Religion plays a major role in diplomacy in Bronze Age cultures, as we see from treaties between different states, where lists of gods on either side are called on as witnesses. In order for the treaty to have validity, it is essential that the ideas of the deities are understood by both sides, i.e. are "translatable" (see Smith 2008). No such treaty survives for relations between the Hittites and Ahhiyawa or between any Western Anatolian state and Ahhiyawa, although they probably existed. Contact between the two at the level of religion is shown by the presence of deities of Ahhiyawa and Lazpa at the Hittite court (AhT20§24). Diplomatic correspondence also reveals shared assumptions about the gods: 1. Gods as responsible for actions: AhT6, a letter from the king of Ahhiyawa to the king of Hatti, refers to "a certain storm god" as having granted the possession of territory; a similar expression is found in AhT7§4 in the context of "purple dyers of Lazpa" who had belonged to the Hittites but were seized by Piyamaradu acting for Ahhiyawa. 2. Gods as witnesses. In AhT4 the Tawagalawa Letter, written to the king of Ahhiyawa, the Hittite king invokes the storm god and other gods as an audience (§3); he also mentions the Sun-God (§15).

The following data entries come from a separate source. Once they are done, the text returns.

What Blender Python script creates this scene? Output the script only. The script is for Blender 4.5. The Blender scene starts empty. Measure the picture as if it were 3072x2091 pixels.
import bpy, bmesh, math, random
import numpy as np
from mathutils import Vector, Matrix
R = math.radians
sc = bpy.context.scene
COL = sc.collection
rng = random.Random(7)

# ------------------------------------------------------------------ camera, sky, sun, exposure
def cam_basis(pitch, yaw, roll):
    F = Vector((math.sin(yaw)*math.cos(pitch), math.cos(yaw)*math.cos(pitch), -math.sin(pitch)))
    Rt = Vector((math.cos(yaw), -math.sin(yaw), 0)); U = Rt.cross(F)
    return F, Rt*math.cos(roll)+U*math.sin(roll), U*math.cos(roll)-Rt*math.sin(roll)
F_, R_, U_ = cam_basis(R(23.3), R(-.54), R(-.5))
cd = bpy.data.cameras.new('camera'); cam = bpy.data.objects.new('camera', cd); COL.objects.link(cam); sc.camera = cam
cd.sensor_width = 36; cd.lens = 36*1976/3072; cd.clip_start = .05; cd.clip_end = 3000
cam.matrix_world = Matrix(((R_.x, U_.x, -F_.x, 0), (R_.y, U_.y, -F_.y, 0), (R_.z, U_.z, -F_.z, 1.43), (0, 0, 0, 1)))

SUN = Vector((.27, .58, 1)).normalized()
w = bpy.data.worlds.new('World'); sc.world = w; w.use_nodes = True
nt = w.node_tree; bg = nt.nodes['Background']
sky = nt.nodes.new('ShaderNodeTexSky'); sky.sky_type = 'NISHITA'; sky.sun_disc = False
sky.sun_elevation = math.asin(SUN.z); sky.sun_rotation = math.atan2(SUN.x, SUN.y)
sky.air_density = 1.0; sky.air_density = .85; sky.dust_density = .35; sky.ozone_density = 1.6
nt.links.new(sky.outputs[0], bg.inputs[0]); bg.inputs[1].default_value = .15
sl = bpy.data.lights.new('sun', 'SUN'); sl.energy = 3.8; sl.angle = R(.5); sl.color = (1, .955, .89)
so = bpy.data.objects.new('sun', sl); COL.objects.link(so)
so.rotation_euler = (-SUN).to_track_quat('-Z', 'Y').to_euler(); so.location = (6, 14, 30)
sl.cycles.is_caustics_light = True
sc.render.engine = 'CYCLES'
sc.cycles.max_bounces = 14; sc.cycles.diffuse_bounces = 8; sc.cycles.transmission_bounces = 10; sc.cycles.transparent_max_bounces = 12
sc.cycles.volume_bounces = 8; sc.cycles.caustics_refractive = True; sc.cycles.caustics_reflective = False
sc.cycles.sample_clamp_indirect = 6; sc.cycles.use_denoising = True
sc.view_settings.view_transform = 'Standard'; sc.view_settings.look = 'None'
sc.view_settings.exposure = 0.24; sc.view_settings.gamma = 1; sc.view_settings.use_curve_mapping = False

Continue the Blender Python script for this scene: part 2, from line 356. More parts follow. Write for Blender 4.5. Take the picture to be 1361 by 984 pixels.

The general nature of these references suggests that common religious understanding between the Hittites and Ahhiyawans was at a very general level, involving general categories of gods, but not specific deities. Further evidence of cultural distance is the fact that the Hittite king has to explain to the king of Ahhiyawa the Hittite principle of "safe-conduct" (< zarsiya) (AhT4§8).